_INFORMATION PROVIDED_

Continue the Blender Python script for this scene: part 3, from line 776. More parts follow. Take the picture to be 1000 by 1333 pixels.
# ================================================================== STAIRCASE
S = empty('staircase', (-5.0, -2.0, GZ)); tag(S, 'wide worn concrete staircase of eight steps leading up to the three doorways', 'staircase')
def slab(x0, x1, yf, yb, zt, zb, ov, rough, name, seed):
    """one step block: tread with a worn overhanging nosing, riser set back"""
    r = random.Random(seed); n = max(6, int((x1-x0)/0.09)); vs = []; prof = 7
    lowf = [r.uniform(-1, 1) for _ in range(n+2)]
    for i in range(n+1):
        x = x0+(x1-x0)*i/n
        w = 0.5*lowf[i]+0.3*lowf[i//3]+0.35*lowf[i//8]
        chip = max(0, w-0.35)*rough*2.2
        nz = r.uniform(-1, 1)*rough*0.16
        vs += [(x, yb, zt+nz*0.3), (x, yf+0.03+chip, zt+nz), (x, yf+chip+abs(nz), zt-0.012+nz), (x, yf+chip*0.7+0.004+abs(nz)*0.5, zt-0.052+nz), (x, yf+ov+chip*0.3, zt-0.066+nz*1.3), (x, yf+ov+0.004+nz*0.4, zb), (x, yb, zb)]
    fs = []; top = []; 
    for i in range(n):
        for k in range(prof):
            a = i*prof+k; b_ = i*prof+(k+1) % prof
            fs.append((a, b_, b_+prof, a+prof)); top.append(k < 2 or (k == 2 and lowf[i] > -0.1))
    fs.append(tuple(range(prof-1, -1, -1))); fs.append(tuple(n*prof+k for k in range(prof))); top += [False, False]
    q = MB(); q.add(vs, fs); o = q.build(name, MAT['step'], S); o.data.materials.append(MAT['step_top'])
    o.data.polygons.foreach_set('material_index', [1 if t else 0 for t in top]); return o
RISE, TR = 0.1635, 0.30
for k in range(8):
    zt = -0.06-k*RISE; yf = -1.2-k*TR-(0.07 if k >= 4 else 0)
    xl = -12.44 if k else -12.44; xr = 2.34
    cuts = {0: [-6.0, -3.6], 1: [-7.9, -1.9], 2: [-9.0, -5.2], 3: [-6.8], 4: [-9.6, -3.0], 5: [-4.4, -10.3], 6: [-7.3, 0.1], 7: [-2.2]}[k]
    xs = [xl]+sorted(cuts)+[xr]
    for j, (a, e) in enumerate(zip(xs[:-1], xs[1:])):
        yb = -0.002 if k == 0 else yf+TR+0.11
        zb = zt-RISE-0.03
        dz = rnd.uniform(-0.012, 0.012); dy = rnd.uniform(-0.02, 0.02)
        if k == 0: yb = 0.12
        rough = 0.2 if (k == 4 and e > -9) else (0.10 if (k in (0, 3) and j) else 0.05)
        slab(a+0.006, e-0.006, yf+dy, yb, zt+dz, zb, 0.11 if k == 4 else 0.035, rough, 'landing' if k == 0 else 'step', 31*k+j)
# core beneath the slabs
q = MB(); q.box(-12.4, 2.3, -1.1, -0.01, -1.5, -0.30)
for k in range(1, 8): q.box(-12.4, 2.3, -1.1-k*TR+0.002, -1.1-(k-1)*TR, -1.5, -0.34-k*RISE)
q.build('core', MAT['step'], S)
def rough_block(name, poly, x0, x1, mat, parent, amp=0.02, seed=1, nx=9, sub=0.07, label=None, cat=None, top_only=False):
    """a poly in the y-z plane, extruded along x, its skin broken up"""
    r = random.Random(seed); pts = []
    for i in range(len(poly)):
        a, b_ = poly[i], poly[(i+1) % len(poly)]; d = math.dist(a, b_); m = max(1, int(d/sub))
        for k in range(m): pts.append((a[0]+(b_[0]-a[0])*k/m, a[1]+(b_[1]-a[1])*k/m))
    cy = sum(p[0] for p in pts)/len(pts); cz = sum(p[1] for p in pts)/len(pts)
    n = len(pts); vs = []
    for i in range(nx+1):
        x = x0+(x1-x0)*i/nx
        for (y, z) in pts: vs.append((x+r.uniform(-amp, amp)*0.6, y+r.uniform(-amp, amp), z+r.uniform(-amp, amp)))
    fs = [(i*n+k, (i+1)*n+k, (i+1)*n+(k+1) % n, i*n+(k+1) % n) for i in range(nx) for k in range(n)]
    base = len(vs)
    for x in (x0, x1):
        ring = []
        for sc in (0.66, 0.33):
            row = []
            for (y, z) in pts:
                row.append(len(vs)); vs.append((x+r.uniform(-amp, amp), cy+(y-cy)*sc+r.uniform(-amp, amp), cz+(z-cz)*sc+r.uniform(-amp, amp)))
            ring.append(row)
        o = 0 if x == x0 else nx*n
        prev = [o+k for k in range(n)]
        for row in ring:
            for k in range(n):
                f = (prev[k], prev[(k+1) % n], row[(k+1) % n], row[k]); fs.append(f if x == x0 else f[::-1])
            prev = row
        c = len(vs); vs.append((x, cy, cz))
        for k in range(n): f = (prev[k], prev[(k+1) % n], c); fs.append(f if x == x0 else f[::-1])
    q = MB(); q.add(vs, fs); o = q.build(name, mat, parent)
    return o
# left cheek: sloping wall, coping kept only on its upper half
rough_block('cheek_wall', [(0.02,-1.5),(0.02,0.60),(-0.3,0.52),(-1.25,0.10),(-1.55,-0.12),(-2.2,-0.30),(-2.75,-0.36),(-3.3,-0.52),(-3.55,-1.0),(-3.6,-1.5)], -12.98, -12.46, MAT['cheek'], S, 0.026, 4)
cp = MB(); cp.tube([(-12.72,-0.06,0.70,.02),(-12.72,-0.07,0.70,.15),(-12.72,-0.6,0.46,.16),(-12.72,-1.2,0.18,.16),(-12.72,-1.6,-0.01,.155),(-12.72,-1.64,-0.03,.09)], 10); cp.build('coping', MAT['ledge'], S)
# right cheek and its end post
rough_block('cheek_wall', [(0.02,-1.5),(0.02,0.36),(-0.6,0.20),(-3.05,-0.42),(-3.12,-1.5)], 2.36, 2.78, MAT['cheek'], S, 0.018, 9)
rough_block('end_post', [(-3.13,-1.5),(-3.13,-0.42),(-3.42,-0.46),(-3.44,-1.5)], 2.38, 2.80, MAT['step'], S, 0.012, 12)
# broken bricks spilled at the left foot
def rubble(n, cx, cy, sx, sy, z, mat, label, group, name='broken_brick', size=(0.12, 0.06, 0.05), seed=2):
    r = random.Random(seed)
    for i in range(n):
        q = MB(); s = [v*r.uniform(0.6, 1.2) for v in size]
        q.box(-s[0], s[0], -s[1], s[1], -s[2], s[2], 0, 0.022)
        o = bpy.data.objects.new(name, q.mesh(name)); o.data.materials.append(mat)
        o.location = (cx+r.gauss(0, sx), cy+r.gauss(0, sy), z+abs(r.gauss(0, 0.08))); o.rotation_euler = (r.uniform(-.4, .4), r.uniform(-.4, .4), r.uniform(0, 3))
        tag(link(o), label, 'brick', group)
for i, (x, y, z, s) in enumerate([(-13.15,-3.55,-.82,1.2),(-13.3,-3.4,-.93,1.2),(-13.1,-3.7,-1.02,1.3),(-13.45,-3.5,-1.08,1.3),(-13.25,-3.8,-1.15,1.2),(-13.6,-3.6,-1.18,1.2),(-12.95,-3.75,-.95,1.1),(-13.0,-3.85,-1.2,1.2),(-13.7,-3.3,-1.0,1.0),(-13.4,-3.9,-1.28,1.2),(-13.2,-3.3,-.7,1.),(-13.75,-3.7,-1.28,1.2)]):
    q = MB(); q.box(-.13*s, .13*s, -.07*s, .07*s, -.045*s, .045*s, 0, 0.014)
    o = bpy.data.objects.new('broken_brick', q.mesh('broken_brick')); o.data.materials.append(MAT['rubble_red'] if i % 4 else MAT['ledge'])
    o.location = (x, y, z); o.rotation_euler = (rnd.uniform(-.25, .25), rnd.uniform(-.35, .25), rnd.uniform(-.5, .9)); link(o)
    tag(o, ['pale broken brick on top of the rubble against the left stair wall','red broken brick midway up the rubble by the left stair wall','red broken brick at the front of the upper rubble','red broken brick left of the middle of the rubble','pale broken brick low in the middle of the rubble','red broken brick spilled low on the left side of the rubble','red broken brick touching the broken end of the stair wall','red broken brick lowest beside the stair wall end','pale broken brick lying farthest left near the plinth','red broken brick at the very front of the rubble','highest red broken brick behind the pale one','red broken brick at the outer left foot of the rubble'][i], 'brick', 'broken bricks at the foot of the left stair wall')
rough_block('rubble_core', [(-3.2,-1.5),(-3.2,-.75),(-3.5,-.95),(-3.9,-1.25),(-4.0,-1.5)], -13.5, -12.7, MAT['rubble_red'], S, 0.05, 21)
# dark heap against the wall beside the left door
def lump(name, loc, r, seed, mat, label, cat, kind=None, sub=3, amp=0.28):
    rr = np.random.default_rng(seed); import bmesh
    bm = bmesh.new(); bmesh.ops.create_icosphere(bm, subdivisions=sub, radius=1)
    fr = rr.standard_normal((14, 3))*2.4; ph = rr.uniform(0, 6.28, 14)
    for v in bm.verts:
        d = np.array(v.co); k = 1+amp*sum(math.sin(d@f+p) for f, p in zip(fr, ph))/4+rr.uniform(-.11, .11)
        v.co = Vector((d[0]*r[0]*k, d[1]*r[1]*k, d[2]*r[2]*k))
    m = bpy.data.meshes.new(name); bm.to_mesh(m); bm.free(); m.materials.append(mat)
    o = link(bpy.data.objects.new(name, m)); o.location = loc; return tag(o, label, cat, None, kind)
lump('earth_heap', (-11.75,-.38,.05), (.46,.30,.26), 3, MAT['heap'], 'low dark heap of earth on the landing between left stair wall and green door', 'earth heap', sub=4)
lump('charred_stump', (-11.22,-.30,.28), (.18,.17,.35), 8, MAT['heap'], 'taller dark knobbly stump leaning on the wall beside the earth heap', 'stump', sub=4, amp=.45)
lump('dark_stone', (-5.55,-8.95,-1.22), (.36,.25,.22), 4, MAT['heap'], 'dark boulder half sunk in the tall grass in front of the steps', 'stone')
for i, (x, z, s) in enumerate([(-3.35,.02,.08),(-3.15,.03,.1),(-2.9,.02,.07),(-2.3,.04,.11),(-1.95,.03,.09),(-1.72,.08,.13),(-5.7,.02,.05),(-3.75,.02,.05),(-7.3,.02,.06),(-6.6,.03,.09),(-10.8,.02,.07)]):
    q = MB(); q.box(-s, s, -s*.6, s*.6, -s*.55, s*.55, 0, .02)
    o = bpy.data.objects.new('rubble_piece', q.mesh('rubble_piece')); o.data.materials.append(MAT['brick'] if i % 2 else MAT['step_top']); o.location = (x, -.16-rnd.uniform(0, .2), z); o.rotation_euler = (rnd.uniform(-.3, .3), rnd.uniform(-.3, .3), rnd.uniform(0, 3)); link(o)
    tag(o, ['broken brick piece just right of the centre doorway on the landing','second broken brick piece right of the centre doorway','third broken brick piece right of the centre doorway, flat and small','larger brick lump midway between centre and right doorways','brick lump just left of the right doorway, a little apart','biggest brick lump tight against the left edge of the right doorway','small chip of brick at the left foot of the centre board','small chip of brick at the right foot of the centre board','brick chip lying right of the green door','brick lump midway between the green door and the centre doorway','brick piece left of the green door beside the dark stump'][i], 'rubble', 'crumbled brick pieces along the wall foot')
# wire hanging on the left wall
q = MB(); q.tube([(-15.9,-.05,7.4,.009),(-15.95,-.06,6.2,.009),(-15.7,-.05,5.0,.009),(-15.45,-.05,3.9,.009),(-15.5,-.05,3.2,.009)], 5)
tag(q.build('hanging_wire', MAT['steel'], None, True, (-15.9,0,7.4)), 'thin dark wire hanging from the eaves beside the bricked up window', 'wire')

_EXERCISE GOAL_
For this exercise, gather every line of the data that contains the word "from".

_ANSWER TO THE TASK_
Continue the Blender Python script for this scene: part 3, from line 776. More parts follow. Take the picture to be 1000 by 1333 pixels.
tag(q.build('hanging_wire', MAT['steel'], None, True, (-15.9,0,7.4)), 'thin dark wire hanging from the eaves beside the bricked up window', 'wire')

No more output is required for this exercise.